What is being asked: Extract the full listing verbatim and drop any pictures from your copy.

Data segment:

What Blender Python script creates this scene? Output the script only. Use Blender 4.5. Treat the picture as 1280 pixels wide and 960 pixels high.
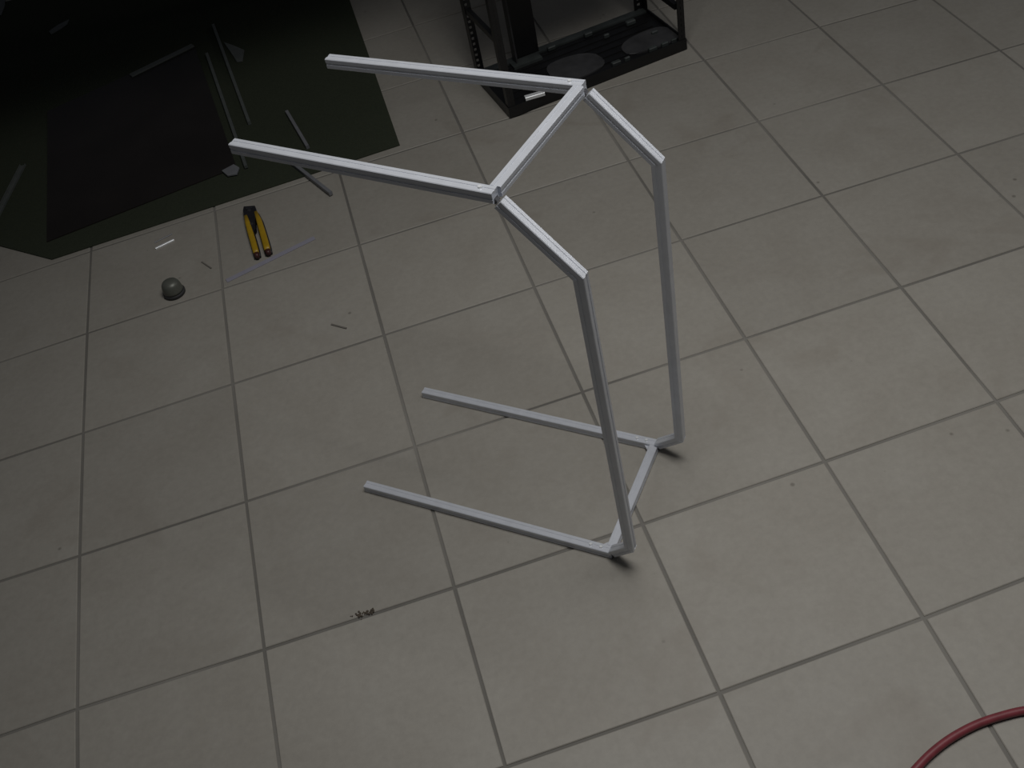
import bpy, bmesh, math, random
import numpy as np
from mathutils import Vector, Matrix
random.seed(4)
for o in list(bpy.data.objects): bpy.data.objects.remove(o)
S = 0.33                                   # one floor tile in metres
# ------------------------------------------------------------------ camera
F = 1299.316
def rotm(w):
    t = np.linalg.norm(w); k = w/t
    X = np.array([[0,-k[2],k[1]],[k[2],0,-k[0]],[-k[1],k[0],0]])
    return np.eye(3)+math.sin(t)*X+(1-math.cos(t))*X@X
R = rotm(np.array([2.3329936955816946,-0.4000080763075898,-0.07311547892831215]))
T = np.array([-2.8682638371058475,2.6065709652340603,4.392453078949879])
CC = -R.T@T
cam = bpy.data.cameras.new('camera'); cam.sensor_width = 36; cam.lens = F/1280*36
cam.clip_start = 0.05
camo = bpy.data.objects.new('camera', cam); bpy.context.scene.collection.objects.link(camo)
M = Matrix.Identity(4)
for i in range(3):
    M[i][0] = R[0][i]; M[i][1] = -R[1][i]; M[i][2] = -R[2][i]; M[i][3] = CC[i]*S
camo.matrix_world = M
bpy.context.scene.camera = camo
# ------------------------------------------------------------------ light
w = bpy.data.worlds.new('room_ambient'); bpy.context.scene.world = w; w.use_nodes = True
w.node_tree.nodes['Background'].inputs[0].default_value = (0.80,0.86,1,1)
w.node_tree.nodes['Background'].inputs[1].default_value = 0.05
LIGHT_XY = (4.85*S, 0.85*S); LIGHT_Z = 2.45
la = bpy.data.lights.new('ceiling_and_fill_light','AREA'); la.shape = 'RECTANGLE'
la.size = 1.2; la.size_y = 0.8; la.energy = 36; la.color = (1,0.985,0.96); la.spread = math.radians(140)
lo = bpy.data.objects.new('ceiling_and_fill_light', la); bpy.context.scene.collection.objects.link(lo)
lo.location = (LIGHT_XY[0], LIGHT_XY[1], LIGHT_Z-0.012); lo.rotation_euler = (0,0,math.radians(-43))
FILL_XY = (7.6, 1.6); FILL_Z = 3.2  # second lamp, added out of view to brighten the sloping braces
lb = la.copy(); lb.energy = 55; lb.size_y = .9
lo2 = bpy.data.objects.new('ceiling_and_fill_light', lb); bpy.context.scene.collection.objects.link(lo2)
lo2.location = (FILL_XY[0], FILL_XY[1], FILL_Z-0.012); lo2.rotation_euler = (0,0,math.radians(-43)); lb.spread = math.pi
vs = bpy.context.scene.view_settings
vs.view_transform = 'Standard'; vs.look = 'None'; vs.gamma = 1; vs.use_curve_mapping = False; vs.exposure = -0.90
# ------------------------------------------------------------------ helpers
COL = bpy.context.scene.collection
def at(px, py, z=0.0):
    """point on the horizontal plane z (metres) that stands at this spot of the photograph"""
    d = R.T@np.array([(px-640)/F,(py-480)/F,1.0]); zz = z/S
    s = (zz-CC[2])/d[2]
    return Vector((CC+s*d)*S)
def mat(name, col, rough=0.5, metal=0.0, spec=0.5, noise=None, bump=None, nscale=20, coat=0):
    m = bpy.data.materials.new(name); m.use_nodes = True
    nt = m.node_tree; b = nt.nodes['Principled BSDF']
    b.inputs['Base Color'].default_value = (*col,1)
    b.inputs['Roughness'].default_value = rough; b.inputs['Metallic'].default_value = metal
    b.inputs['Specular IOR Level'].default_value = spec; b.inputs['Coat Weight'].default_value = coat
    tc = nt.nodes.new('ShaderNodeTexCoord')
    if noise:
        n = nt.nodes.new('ShaderNodeTexNoise'); n.inputs['Scale'].default_value = nscale; n.inputs['Detail'].default_value = 6
        nt.links.new(tc.outputs['Object'], n.inputs['Vector'])
        r = nt.nodes.new('ShaderNodeValToRGB')
        r.color_ramp.elements[0].position = .3; r.color_ramp.elements[1].position = .7
        r.color_ramp.elements[0].color = (*[c*(1-noise) for c in col],1); r.color_ramp.elements[1].color = (*[min(1,c*(1+noise)) for c in col],1)
        nt.links.new(n.outputs['Fac'], r.inputs['Fac']); nt.links.new(r.outputs['Color'], b.inputs['Base Color'])
    if bump:
        n2 = nt.nodes.new('ShaderNodeTexNoise'); n2.inputs['Scale'].default_value = bump[0]; n2.inputs['Detail'].default_value = 3
        nt.links.new(tc.outputs['Object'], n2.inputs['Vector'])
        bp = nt.nodes.new('ShaderNodeBump'); bp.inputs['Strength'].default_value = bump[1]; bp.inputs['Distance'].default_value = 0.001
        nt.links.new(n2.outputs['Fac'], bp.inputs['Height']); nt.links.new(bp.outputs['Normal'], b.inputs['Normal'])
    return m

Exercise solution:
What Blender Python script creates this scene? Output the script only. Use Blender 4.5. Treat the picture as 1280 pixels wide and 960 pixels high.
import bpy, bmesh, math, random
import numpy as np
from mathutils import Vector, Matrix
random.seed(4)
for o in list(bpy.data.objects): bpy.data.objects.remove(o)
S = 0.33                                   # one floor tile in metres
# ------------------------------------------------------------------ camera
F = 1299.316
def rotm(w):
    t = np.linalg.norm(w); k = w/t
    X = np.array([[0,-k[2],k[1]],[k[2],0,-k[0]],[-k[1],k[0],0]])
    return np.eye(3)+math.sin(t)*X+(1-math.cos(t))*X@X
R = rotm(np.array([2.3329936955816946,-0.4000080763075898,-0.07311547892831215]))
T = np.array([-2.8682638371058475,2.6065709652340603,4.392453078949879])
CC = -R.T@T
cam = bpy.data.cameras.new('camera'); cam.sensor_width = 36; cam.lens = F/1280*36
cam.clip_start = 0.05
camo = bpy.data.objects.new('camera', cam); bpy.context.scene.collection.objects.link(camo)
M = Matrix.Identity(4)
for i in range(3):
    M[i][0] = R[0][i]; M[i][1] = -R[1][i]; M[i][2] = -R[2][i]; M[i][3] = CC[i]*S
camo.matrix_world = M
bpy.context.scene.camera = camo
# ------------------------------------------------------------------ light
w = bpy.data.worlds.new('room_ambient'); bpy.context.scene.world = w; w.use_nodes = True
w.node_tree.nodes['Background'].inputs[0].default_value = (0.80,0.86,1,1)
w.node_tree.nodes['Background'].inputs[1].default_value = 0.05
LIGHT_XY = (4.85*S, 0.85*S); LIGHT_Z = 2.45
la = bpy.data.lights.new('ceiling_and_fill_light','AREA'); la.shape = 'RECTANGLE'
la.size = 1.2; la.size_y = 0.8; la.energy = 36; la.color = (1,0.985,0.96); la.spread = math.radians(140)
lo = bpy.data.objects.new('ceiling_and_fill_light', la); bpy.context.scene.collection.objects.link(lo)
lo.location = (LIGHT_XY[0], LIGHT_XY[1], LIGHT_Z-0.012); lo.rotation_euler = (0,0,math.radians(-43))
FILL_XY = (7.6, 1.6); FILL_Z = 3.2  # second lamp, added out of view to brighten the sloping braces
lb = la.copy(); lb.energy = 55; lb.size_y = .9
lo2 = bpy.data.objects.new('ceiling_and_fill_light', lb); bpy.context.scene.collection.objects.link(lo2)
lo2.location = (FILL_XY[0], FILL_XY[1], FILL_Z-0.012); lo2.rotation_euler = (0,0,math.radians(-43)); lb.spread = math.pi
vs = bpy.context.scene.view_settings
vs.view_transform = 'Standard'; vs.look = 'None'; vs.gamma = 1; vs.use_curve_mapping = False; vs.exposure = -0.90
# ------------------------------------------------------------------ helpers
COL = bpy.context.scene.collection
def at(px, py, z=0.0):
    """point on the horizontal plane z (metres) that stands at this spot of the photograph"""
    d = R.T@np.array([(px-640)/F,(py-480)/F,1.0]); zz = z/S
    s = (zz-CC[2])/d[2]
    return Vector((CC+s*d)*S)
def mat(name, col, rough=0.5, metal=0.0, spec=0.5, noise=None, bump=None, nscale=20, coat=0):
    m = bpy.data.materials.new(name); m.use_nodes = True
    nt = m.node_tree; b = nt.nodes['Principled BSDF']
    b.inputs['Base Color'].default_value = (*col,1)
    b.inputs['Roughness'].default_value = rough; b.inputs['Metallic'].default_value = metal
    b.inputs['Specular IOR Level'].default_value = spec; b.inputs['Coat Weight'].default_value = coat
    tc = nt.nodes.new('ShaderNodeTexCoord')
    if noise:
        n = nt.nodes.new('ShaderNodeTexNoise'); n.inputs['Scale'].default_value = nscale; n.inputs['Detail'].default_value = 6
        nt.links.new(tc.outputs['Object'], n.inputs['Vector'])
        r = nt.nodes.new('ShaderNodeValToRGB')
        r.color_ramp.elements[0].position = .3; r.color_ramp.elements[1].position = .7
        r.color_ramp.elements[0].color = (*[c*(1-noise) for c in col],1); r.color_ramp.elements[1].color = (*[min(1,c*(1+noise)) for c in col],1)
        nt.links.new(n.outputs['Fac'], r.inputs['Fac']); nt.links.new(r.outputs['Color'], b.inputs['Base Color'])
    if bump:
        n2 = nt.nodes.new('ShaderNodeTexNoise'); n2.inputs['Scale'].default_value = bump[0]; n2.inputs['Detail'].default_value = 3
        nt.links.new(tc.outputs['Object'], n2.inputs['Vector'])
        bp = nt.nodes.new('ShaderNodeBump'); bp.inputs['Strength'].default_value = bump[1]; bp.inputs['Distance'].default_value = 0.001
        nt.links.new(n2.outputs['Fac'], bp.inputs['Height']); nt.links.new(bp.outputs['Normal'], b.inputs['Normal'])
    return m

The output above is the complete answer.